Earlier this year, Venture Development surveyed about 500 embedded developers, and only 9 percent said that their current project would include a Java Virtual Machine (JVM). Among those who would include Java, slightly less than half (46 percent) said the effort involved real-time aspects.
In military projects now under way, Java may play a role in real-time applications. Data must be captured and delivered, and decisions must be communicated rapidly.
Telematics bright spot
Kelvin Nilsen, CTO at Aonix, said that real-time Java is seeing strong growth overall. "I would say about half of our new business at Aonix is in the military sector," he said. "There is a strong upsurge in the military, in unmanned aircraft and other newly deployed systems. There is activity in telematics, both in the commercial and military sectors."
Greg Bollella, a distinguished engineer at Sun, has been heading Sun's real-time Java project. Bollella said Sun's first implementation of Java Real-time System (RTS) is based on the Solaris 10 OS, with latencies in the 10-20?s range for dual-processor, Sparc-based workstations. Response times are slower for single-processor systems and depend on the number and type of device drivers, how many PCI slots are filled and other factors, he noted.
Asked which processors Sun management would support next, Bollella said ports to either the X86 or PowerPC platforms are under active consideration.
"Inside Sun, the first question is whether the hot-spot JVM is ported to that OS and hardware combination," he said, adding that some 32 combinations have been ported. Sun plans to support a family of development platforms with various hardware footprints and different "temporability" demandsi.e. latency and jitter times.
Bollella said Java RTS is an "advanced, unified," real-time application development platform, meaning "it has real-time scheduling techniques instead of hit-and-miss. It also means it is using object-oriented methodologies for design instead of procedural coding."
Java RTS supports a mix of non-real-time and real-time threads, and it will be supported by a modern tool set, using both Netbeans and Eclipse-based development tools, he said. The product includes features that exert control over asynchronous events and support asynchronous transfer of control.
Unified, Bollella said, means that engineers could do all of their programming in Java, instead of "splitting up projects among C, C++ and Ada." Programmers could use regular Java for non-real-time coding, implement real-time threads for the soft real-time portion and then use "no heap" real-time threads that do not resort to garbage collection, thus guaranteeing deterministic behavior.
James Hunt, CEO of Aicas, said Sun's Java RTS announcement is "not bad news for us because it raises the interest in real-time Java. We have many more programs going on now than we did last year."
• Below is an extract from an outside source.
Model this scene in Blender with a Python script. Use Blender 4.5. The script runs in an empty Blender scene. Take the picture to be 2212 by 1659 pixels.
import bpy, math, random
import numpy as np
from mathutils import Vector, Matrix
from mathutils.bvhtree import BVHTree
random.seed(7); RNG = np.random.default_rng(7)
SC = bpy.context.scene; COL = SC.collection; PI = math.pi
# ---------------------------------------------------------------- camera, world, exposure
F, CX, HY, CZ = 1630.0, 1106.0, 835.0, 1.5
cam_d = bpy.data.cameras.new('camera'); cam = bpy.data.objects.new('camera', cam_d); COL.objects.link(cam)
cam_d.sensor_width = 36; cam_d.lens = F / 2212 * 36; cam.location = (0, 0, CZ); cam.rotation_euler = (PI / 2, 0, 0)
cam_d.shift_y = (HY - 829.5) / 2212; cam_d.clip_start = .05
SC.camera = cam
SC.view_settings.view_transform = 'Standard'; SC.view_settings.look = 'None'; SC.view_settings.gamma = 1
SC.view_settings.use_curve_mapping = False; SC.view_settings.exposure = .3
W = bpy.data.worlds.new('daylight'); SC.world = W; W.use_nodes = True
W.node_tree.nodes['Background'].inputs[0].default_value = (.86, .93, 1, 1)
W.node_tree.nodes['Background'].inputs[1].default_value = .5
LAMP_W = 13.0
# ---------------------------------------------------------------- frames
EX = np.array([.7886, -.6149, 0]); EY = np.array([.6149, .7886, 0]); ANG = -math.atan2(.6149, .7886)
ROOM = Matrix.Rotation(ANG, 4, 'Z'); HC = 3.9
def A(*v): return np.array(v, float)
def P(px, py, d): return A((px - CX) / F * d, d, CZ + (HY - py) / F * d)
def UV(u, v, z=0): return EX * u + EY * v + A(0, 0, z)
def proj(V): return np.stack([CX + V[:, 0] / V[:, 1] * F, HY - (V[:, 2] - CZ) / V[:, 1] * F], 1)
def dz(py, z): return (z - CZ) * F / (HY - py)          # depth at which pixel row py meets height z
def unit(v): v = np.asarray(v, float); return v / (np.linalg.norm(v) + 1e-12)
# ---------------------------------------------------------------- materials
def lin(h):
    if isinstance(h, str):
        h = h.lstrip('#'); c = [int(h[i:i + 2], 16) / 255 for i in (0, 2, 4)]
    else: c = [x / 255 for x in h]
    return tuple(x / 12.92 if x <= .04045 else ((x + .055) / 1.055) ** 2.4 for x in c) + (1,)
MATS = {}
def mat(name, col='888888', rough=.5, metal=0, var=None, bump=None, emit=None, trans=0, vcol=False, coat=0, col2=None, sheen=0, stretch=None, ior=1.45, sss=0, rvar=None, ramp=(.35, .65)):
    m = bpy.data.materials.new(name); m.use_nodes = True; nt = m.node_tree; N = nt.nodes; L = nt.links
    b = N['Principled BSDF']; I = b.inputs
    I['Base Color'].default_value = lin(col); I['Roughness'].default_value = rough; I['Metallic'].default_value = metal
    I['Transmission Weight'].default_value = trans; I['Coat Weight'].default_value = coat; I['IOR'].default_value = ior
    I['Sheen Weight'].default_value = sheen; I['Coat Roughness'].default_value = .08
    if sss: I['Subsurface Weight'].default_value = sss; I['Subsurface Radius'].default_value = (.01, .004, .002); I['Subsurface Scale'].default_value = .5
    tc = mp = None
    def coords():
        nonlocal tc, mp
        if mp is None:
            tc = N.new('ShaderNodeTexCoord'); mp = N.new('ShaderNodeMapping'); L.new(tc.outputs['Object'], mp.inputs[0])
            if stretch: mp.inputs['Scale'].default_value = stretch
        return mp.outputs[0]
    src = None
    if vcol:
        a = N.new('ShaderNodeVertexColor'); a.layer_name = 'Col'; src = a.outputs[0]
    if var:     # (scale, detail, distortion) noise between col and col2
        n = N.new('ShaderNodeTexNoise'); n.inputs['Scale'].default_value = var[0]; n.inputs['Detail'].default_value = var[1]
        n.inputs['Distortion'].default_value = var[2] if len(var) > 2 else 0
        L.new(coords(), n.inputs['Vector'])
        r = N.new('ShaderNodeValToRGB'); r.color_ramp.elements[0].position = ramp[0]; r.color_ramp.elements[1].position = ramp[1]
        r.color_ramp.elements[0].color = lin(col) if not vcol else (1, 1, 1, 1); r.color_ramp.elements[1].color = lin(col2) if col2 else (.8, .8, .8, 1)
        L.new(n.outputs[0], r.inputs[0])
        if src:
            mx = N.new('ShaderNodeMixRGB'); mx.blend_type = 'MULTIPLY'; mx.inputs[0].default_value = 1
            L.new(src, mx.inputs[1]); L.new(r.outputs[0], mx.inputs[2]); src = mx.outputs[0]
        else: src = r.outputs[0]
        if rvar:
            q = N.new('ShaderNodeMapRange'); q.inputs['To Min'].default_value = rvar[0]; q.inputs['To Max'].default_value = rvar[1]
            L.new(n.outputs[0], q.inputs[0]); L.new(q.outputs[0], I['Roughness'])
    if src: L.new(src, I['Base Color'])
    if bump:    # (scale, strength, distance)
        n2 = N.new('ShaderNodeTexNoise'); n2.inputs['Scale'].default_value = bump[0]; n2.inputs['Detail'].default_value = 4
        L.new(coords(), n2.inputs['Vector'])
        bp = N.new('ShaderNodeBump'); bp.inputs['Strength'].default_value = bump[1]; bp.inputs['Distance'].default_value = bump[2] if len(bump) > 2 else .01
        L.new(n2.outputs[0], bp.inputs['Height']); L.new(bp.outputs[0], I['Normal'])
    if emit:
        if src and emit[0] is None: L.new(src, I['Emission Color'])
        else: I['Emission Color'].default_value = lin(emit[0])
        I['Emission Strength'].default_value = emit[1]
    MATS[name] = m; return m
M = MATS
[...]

IBM, a leader in using Java for enterprise applications, is working closely with Apogee to deploy Java in the embedded markets. Steve Gruber, director of embedded-software business development at IBM, said the two companies have been working on custom development projects with "several" customers requiring some real-time responsiveness.
Flodin at Aneas said that Sun, IBM and others are working to improve the performance of Java with some new garbage-collection algorithms.
"I think real-time Java will be used in systems where we can live with failure," Flodin said, referring to the softer forms of real-time systems.
But Bollella said Sun's Java RTS product includes major advances in garbage-collection improvements that allow programmers adept at real-time programming to tackle hard real-time applications within Java.
He also noted that "real-time programming is hard," demanding "fundamental engineering trade-offs when thinking about real-time garbage collection and predictability of the execution of logic with respect to time."
Because Java RTS mixes real-time and non-real-time code, developers can use regular Java for maximum-throughput portions and move to "low pause time" with garbage-collection techniques that "break work into smaller bits" so the garbage collection isn't noticeable, Bollella said.
In Java RTS, there comes a point where the garbage collector ceases to operate, reducing overhead due to collection to zero, but requiring more analysis.
"The real-time collectors have tuning knobs to tell collectors when to run and how much to run. To tune them, the programmer must have values to tune," Bollella said. "To do that, the programmer has to know how an application program is behaving with garbage collection over time."
As predictability improves, "what increases is the complexity of the programming model. You have to do more analysis, some extra things to make the analysis more tractable. When the programmer hops over to the scoped-memory side, you have to think more. It's truereal-time programming is hard," he concluded.